### TASK INSTRUCTIONS
Give back the lines exactly, from the first one to the line with "in plank widths", both ends included.

### SUPPLIED INFORMATION
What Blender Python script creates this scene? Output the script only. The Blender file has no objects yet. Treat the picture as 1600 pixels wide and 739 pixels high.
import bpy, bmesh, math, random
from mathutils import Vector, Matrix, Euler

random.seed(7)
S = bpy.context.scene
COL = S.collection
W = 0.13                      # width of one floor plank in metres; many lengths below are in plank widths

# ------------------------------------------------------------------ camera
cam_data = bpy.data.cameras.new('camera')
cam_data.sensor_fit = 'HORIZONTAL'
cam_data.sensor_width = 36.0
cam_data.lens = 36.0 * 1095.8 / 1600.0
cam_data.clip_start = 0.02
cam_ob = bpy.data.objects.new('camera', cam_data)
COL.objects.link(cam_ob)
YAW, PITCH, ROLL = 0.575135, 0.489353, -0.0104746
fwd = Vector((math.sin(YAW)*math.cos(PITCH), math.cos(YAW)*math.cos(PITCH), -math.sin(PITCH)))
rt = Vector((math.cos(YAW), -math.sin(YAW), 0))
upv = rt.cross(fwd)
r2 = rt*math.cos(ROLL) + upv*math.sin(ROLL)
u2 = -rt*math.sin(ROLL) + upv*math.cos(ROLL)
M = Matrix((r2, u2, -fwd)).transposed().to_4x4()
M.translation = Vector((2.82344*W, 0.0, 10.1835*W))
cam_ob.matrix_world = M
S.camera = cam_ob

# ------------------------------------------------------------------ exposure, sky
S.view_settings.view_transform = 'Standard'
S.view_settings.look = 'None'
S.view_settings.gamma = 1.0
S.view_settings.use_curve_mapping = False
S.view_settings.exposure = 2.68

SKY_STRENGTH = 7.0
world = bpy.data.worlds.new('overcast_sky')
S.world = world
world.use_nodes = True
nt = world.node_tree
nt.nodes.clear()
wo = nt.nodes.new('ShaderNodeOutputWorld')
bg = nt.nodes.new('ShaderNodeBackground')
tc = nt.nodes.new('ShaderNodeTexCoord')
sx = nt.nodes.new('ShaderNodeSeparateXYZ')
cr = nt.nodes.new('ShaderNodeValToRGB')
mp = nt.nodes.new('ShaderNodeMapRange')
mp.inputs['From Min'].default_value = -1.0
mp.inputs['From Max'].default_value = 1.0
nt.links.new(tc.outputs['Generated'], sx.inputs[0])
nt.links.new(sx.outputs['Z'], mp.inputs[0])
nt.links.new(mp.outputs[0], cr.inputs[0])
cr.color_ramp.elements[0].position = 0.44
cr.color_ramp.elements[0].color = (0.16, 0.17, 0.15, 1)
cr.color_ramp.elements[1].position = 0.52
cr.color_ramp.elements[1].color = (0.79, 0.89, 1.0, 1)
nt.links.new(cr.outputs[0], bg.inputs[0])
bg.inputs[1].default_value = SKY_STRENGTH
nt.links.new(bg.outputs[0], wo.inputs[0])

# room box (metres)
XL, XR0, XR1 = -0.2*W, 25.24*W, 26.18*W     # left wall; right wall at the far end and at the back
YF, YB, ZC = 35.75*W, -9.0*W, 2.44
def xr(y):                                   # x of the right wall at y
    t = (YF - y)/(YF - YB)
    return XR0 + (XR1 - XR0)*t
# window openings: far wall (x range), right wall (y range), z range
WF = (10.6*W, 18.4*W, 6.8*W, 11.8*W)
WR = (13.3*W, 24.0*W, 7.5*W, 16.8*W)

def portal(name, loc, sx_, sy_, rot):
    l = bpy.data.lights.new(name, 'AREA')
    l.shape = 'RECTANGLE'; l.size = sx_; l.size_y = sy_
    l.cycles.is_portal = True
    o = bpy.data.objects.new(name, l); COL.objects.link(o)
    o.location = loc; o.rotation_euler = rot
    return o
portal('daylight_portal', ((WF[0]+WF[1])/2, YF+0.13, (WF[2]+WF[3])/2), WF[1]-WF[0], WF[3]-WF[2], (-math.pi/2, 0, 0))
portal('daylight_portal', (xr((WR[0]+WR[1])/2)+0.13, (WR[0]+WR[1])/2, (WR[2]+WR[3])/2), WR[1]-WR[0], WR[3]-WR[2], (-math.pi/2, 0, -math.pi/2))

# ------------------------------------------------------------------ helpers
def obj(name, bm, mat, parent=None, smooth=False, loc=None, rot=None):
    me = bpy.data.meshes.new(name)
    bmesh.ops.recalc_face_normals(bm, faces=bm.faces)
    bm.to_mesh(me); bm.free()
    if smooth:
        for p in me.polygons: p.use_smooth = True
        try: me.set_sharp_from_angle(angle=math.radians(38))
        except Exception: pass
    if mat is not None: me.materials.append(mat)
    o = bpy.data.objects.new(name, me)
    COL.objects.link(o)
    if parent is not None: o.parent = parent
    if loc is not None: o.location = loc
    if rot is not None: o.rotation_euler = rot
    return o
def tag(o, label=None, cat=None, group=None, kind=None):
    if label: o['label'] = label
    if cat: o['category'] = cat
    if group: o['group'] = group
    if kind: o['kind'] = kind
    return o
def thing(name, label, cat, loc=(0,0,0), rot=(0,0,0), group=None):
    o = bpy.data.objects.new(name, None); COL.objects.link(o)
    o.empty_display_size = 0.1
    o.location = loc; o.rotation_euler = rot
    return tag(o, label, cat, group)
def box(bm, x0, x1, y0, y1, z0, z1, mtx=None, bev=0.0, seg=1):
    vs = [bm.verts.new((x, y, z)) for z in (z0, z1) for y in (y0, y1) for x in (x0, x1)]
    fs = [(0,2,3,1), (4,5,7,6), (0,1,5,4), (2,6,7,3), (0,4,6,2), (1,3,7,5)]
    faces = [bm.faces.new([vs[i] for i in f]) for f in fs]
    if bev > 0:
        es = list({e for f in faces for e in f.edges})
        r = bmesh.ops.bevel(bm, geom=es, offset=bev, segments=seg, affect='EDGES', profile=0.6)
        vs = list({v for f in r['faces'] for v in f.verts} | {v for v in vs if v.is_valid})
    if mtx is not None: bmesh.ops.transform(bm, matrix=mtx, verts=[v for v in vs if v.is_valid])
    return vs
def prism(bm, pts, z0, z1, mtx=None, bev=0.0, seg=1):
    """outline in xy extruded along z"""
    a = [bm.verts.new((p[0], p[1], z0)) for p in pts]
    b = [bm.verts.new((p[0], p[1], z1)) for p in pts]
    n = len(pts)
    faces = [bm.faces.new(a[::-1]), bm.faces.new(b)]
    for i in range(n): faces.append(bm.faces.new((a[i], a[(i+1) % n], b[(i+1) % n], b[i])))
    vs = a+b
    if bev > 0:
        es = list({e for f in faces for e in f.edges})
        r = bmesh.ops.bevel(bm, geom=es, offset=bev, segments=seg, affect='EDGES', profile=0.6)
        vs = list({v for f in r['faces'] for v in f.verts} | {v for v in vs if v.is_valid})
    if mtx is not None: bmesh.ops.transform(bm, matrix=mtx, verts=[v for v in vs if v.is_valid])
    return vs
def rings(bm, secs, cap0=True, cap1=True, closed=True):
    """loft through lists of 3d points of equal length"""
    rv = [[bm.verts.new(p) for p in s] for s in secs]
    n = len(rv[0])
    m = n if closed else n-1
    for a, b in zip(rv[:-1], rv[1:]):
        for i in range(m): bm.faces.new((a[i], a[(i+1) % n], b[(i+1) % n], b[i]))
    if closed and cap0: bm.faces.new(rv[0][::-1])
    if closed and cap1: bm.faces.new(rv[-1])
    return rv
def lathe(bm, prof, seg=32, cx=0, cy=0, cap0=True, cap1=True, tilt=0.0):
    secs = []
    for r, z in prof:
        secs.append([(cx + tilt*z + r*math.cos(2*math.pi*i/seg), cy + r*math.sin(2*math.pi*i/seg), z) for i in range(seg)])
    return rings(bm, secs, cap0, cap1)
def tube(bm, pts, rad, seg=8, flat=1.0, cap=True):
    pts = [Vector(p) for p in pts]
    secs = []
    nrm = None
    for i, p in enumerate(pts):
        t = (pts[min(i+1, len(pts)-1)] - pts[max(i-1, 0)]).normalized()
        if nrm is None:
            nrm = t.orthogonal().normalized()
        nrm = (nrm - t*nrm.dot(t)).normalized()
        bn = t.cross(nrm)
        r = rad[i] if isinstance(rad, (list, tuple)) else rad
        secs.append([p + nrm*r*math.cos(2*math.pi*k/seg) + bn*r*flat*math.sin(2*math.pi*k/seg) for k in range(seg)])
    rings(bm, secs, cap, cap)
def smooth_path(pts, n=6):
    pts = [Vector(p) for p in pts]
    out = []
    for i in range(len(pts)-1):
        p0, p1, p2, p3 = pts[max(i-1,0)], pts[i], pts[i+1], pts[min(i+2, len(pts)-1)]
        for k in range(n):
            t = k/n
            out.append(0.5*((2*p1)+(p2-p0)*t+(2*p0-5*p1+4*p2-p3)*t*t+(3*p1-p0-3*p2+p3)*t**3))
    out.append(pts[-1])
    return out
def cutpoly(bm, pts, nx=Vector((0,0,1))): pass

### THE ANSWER
What Blender Python script creates this scene? Output the script only. The Blender file has no objects yet. Treat the picture as 1600 pixels wide and 739 pixels high.
import bpy, bmesh, math, random
from mathutils import Vector, Matrix, Euler

random.seed(7)
S = bpy.context.scene
COL = S.collection
W = 0.13                      # width of one floor plank in metres; many lengths below are in plank widths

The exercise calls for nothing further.